• **The exercise**: Reproduce exactly the lines of the material beneath, from the line that contains "Model this scene" to the line that contains "RectAreaLightUniformsLib.init();", both included, and no other lines.

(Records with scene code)
┄┄┄┄┄┄┄┄┄┄┄┄┄┄┄┄┄┄┄┄

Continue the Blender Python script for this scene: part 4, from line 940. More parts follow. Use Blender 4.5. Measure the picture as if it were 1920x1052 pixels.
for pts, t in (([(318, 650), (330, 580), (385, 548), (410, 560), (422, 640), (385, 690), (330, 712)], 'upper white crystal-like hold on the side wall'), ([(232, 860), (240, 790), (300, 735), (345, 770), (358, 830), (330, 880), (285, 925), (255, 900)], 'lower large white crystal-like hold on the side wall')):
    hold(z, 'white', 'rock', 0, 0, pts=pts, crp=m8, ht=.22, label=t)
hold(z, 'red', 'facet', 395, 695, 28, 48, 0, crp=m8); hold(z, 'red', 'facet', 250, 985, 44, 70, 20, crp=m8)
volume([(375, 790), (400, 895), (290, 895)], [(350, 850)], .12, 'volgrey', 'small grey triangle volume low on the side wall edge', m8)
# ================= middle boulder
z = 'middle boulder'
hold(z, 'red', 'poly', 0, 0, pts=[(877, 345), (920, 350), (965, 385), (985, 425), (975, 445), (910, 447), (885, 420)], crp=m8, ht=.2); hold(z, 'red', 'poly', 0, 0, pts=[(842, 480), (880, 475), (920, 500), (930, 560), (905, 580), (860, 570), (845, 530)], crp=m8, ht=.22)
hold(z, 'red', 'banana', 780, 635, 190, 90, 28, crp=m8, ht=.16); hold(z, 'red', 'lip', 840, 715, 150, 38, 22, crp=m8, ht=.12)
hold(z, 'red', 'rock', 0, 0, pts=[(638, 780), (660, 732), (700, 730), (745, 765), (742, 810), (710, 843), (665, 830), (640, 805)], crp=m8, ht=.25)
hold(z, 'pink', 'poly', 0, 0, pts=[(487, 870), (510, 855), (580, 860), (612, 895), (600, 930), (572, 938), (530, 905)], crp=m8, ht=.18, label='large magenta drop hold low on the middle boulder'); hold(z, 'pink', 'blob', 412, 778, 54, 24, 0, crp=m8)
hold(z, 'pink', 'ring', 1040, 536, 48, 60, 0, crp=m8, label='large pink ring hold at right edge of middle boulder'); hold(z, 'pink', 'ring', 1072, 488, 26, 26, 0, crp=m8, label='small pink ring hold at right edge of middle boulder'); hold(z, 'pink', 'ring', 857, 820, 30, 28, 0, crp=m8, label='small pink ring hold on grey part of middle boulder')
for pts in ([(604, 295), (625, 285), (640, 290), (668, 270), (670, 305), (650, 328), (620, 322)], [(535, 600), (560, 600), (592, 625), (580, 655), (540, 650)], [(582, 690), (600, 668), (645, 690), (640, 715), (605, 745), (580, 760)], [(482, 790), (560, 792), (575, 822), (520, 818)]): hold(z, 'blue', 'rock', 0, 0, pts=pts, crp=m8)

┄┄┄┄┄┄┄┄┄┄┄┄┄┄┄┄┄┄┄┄

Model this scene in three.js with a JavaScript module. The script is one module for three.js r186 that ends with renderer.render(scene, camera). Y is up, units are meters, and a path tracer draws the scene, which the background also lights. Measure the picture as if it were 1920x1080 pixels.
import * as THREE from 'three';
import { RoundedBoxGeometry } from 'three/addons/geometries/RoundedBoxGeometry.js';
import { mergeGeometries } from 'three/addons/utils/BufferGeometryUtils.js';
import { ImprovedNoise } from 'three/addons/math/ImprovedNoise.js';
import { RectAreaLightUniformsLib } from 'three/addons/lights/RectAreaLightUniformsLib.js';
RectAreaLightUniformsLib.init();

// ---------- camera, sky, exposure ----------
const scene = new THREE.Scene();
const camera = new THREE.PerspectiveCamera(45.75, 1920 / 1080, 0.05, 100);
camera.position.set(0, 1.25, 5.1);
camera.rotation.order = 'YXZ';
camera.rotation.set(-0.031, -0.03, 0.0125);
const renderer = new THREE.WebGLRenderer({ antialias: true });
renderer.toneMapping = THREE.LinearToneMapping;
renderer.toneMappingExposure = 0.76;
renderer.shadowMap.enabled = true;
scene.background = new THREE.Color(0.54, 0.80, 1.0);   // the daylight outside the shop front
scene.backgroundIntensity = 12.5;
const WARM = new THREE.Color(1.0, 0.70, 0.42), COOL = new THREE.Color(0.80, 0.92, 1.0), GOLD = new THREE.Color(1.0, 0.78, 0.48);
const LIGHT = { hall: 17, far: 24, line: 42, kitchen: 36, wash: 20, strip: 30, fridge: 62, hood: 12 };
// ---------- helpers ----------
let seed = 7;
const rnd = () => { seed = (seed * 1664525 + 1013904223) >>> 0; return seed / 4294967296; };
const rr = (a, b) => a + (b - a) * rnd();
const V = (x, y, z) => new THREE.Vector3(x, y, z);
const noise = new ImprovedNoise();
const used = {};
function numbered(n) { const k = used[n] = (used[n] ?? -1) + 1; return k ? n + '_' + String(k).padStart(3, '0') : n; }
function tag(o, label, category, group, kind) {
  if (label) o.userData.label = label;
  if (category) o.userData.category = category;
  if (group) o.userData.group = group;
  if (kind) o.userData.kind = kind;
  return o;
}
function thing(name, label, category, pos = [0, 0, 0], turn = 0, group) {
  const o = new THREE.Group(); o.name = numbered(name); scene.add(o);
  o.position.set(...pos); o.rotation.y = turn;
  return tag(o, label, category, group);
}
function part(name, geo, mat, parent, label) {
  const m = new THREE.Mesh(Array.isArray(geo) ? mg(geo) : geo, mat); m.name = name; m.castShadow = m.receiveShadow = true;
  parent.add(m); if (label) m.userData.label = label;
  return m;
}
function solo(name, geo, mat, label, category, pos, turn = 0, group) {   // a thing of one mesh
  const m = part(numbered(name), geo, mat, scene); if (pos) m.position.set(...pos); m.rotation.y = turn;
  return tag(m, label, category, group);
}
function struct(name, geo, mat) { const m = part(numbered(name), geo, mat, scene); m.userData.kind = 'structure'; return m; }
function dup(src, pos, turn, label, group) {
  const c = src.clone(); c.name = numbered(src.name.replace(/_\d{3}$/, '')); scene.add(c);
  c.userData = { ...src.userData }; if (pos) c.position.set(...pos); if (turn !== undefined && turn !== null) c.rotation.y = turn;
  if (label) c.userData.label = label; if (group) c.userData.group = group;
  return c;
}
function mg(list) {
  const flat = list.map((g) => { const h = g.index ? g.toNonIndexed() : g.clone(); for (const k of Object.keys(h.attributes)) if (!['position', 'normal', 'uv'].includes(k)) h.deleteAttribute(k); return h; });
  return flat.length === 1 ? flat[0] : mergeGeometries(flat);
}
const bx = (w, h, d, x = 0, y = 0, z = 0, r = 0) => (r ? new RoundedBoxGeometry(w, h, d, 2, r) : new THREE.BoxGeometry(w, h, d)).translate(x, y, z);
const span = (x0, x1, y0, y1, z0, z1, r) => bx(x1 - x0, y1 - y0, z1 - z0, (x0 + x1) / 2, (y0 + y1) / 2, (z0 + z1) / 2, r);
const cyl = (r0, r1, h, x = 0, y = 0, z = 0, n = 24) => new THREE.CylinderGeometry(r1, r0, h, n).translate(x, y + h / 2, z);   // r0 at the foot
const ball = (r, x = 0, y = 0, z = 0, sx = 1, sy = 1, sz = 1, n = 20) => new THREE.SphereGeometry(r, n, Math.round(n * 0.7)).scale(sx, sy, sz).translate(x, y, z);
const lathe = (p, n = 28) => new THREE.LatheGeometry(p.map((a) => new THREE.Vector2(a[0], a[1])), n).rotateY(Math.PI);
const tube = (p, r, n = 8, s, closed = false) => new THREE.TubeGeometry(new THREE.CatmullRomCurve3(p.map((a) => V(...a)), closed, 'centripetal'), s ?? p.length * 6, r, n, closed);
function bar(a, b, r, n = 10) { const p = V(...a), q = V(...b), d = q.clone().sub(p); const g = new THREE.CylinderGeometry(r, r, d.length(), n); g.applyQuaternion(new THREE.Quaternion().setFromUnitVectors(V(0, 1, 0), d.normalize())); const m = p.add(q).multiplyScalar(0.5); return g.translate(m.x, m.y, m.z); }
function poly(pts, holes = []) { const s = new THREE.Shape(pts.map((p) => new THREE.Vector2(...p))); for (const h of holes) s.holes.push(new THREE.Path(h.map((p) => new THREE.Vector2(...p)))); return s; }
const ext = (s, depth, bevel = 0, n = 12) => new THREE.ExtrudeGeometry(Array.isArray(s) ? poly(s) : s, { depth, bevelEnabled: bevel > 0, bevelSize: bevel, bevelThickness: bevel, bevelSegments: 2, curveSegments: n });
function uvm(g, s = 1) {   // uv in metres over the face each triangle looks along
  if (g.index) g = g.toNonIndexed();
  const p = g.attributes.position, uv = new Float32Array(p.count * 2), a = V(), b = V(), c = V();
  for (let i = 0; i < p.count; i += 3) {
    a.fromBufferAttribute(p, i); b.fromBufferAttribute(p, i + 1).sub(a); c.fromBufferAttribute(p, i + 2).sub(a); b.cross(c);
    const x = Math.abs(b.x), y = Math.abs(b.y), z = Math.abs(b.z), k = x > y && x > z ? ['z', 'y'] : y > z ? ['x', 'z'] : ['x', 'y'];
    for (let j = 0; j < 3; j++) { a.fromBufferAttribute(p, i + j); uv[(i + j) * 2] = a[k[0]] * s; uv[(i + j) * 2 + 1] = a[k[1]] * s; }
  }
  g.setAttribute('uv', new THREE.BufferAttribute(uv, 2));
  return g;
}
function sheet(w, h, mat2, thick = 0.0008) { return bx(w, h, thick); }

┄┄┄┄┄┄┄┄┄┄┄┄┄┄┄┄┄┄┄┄

• **Completed exercise**:
Model this scene in three.js with a JavaScript module. The script is one module for three.js r186 that ends with renderer.render(scene, camera). Y is up, units are meters, and a path tracer draws the scene, which the background also lights. Measure the picture as if it were 1920x1080 pixels.
import * as THREE from 'three';
import { RoundedBoxGeometry } from 'three/addons/geometries/RoundedBoxGeometry.js';
import { mergeGeometries } from 'three/addons/utils/BufferGeometryUtils.js';
import { ImprovedNoise } from 'three/addons/math/ImprovedNoise.js';
import { RectAreaLightUniformsLib } from 'three/addons/lights/RectAreaLightUniformsLib.js';
RectAreaLightUniformsLib.init();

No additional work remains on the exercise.